ところが、Kickstarterだったら、気兼ねなくお金を求めることができる。見返りに何かを渡せるか確約することなく、お金を受け取れるのだ(「返金などに、法的な強制力はないよね?」)。つまり、Kickstarterを利用するということは。根本的にみずからの善意や良心に負うところが大きいというのだ。そこで、突然ソクラテスの言葉が引用される。スウィンク氏によると、ソクラテスは、「唯一の善は知識、唯一の悪は無知である」と言ったり「人は不道徳な行いをするが、不道徳な行いが意図して行なわれることはない」というパラドックスを提示したという。スウィンク氏はそんなソクラテスの言葉をもとに、以下の通りに話を展開する。
・人はいちばん役立つもの、有用なものを探す
・ときには、それがみずからにも他者にも“有益”だったりする
・ときにはろくでもないこともする。自分や周囲を傷つける
・いずれのケースでも、より多くを“知っている”ほうがいい
・ソクラテスの言を借りれば、ろくでもないことをするのは、なにもその人が“邪悪なクソヤロー”だからじゃない
・ろくでもないことをしてしまうのは“無知”だからだ
・“知識”を得て、みずからの良心に則って動こう
「自分は作ったものを楽しんでもらって、その対価としてお金を得る。相手はそれに満足してくれるハズ。その結果として、自分は今後もモノを作り続けられる」とスウィンク氏は言う。
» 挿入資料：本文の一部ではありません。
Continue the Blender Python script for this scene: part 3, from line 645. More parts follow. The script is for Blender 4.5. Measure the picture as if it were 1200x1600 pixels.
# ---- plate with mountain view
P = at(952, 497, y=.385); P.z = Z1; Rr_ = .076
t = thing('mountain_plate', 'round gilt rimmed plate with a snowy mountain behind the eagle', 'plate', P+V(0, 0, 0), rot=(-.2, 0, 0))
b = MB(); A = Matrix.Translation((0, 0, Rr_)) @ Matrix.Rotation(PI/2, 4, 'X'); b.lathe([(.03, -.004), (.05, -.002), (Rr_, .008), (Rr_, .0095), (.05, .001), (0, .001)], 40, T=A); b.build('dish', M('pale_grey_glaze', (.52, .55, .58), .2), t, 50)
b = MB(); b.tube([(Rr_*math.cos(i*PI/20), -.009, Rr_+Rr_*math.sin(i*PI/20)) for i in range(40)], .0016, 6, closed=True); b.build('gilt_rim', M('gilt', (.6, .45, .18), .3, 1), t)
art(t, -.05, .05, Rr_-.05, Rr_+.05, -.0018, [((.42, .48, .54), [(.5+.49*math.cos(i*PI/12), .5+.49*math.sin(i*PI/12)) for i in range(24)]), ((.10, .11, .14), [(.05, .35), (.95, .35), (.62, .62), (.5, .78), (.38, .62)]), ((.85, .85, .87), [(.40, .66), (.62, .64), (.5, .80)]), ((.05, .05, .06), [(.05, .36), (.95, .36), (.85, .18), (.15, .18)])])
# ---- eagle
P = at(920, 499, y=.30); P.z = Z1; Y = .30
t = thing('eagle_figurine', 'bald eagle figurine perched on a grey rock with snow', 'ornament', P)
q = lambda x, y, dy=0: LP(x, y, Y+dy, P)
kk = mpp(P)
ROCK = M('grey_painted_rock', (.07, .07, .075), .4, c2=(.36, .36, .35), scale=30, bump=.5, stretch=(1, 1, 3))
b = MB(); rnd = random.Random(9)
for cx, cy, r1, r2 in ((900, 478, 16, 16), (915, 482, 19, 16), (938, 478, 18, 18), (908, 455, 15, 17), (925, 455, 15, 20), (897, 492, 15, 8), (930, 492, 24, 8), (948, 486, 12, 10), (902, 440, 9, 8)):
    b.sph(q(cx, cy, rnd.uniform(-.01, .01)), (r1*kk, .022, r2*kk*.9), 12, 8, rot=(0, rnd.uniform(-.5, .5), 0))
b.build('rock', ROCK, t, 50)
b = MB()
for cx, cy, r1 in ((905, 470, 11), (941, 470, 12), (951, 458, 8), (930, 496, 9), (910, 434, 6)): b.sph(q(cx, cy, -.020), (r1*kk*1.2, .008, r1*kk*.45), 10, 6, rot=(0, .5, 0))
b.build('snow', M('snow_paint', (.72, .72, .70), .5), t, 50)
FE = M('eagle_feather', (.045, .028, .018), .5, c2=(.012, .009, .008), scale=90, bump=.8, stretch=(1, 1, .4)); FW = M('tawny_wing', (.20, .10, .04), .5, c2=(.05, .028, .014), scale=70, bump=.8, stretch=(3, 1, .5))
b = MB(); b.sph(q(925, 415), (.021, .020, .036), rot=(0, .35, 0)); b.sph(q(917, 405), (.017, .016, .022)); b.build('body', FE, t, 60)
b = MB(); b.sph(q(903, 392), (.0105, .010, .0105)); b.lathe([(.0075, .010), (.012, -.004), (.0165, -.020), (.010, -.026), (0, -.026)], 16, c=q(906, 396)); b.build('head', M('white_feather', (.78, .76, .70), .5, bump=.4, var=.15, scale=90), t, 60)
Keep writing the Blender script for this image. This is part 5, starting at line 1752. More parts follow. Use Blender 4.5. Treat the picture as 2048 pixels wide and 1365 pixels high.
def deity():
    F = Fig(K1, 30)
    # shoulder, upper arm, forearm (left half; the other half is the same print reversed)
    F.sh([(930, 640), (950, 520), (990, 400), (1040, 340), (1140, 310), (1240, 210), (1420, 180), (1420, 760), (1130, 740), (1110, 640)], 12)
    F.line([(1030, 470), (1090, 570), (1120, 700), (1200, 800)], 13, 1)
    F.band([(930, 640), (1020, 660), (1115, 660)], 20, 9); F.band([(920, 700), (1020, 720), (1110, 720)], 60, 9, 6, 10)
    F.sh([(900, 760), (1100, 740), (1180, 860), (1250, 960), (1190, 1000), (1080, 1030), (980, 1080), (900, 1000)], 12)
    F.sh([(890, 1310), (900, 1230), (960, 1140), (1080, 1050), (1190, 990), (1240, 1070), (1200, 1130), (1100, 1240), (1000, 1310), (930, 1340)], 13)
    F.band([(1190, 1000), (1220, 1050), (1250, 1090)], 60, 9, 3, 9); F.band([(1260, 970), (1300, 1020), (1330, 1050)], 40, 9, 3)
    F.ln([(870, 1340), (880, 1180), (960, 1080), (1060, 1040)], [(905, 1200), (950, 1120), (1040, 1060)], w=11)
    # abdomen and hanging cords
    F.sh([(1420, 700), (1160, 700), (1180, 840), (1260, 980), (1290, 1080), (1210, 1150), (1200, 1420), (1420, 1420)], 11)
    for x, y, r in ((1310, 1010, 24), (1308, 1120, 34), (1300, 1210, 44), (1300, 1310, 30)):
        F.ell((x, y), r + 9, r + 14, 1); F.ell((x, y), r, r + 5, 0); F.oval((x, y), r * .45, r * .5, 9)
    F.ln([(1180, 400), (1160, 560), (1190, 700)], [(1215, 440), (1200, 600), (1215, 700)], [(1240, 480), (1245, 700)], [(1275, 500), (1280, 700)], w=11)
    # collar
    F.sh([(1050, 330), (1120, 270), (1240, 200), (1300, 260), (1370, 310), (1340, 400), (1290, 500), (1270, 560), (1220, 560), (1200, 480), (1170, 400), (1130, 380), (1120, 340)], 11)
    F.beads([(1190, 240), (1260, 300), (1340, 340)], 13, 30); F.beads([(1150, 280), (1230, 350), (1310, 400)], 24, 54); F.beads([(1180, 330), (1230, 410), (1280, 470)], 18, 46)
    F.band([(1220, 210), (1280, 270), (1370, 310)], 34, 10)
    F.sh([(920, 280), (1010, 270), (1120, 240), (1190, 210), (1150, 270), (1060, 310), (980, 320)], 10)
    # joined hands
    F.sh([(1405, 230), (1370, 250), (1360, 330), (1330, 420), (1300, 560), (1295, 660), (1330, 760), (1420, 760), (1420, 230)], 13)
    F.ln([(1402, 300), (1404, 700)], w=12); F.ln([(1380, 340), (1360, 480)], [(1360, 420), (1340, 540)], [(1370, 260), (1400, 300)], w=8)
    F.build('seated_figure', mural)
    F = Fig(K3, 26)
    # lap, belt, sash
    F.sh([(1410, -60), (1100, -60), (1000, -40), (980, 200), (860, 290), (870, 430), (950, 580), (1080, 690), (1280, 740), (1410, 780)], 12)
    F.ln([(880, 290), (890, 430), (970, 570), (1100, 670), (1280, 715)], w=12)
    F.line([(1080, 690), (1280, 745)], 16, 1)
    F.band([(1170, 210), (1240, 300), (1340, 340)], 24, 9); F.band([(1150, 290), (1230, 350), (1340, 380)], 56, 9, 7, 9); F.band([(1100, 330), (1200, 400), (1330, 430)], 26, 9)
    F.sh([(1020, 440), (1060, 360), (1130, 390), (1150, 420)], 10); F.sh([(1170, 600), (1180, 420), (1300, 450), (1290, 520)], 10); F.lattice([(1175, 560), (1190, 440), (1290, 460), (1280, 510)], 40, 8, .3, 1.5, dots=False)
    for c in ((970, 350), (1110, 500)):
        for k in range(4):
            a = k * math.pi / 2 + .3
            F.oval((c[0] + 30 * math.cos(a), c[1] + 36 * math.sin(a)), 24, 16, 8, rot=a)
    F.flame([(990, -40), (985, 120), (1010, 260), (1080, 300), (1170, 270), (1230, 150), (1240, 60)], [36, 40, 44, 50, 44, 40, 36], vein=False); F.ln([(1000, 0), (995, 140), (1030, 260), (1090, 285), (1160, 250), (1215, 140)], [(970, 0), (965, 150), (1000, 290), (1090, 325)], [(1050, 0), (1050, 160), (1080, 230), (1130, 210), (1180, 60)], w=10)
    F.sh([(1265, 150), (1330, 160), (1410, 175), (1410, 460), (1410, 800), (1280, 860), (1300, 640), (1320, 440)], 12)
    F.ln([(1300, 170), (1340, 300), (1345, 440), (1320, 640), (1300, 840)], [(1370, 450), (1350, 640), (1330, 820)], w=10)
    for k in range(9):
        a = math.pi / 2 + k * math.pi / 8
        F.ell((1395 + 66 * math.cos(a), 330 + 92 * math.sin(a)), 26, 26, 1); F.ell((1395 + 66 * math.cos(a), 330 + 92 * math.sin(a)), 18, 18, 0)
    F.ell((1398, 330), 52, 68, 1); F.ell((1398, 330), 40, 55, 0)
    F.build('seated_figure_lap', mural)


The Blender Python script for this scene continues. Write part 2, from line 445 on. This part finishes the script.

最後に……とスウィンク氏は講演をまとめる。Kickstarterはお金を集めるしくみだ。みんな「Kickstarterキャンペーンを成功させたい!」と考えるけれど、「その前になぜKickstarterを使うのかをよく考えてみてほしい」とスウィンク氏は言う。“みずからの良心”とよく向き合ってほしいというのだ。
スウィンク氏自身は、いままでのところKickstarterキャンペーンでとても疲れたとのこと。これからどうなるかもわからないし、“ゲームを作る”という本業に集中できずに、イライラしたらしい。とはいえ、Kickstarterにもすばらしいところはいっぱいある。プロモーションという点では申し分がないし、何よりもキャンペーンを通して自分はフルタイムのゲーム開発者になれたし、自由を得たという。絶大な影響力を持つKickstarterだけに、使うか使わないか、利用者は熟慮が欠かせないようだ。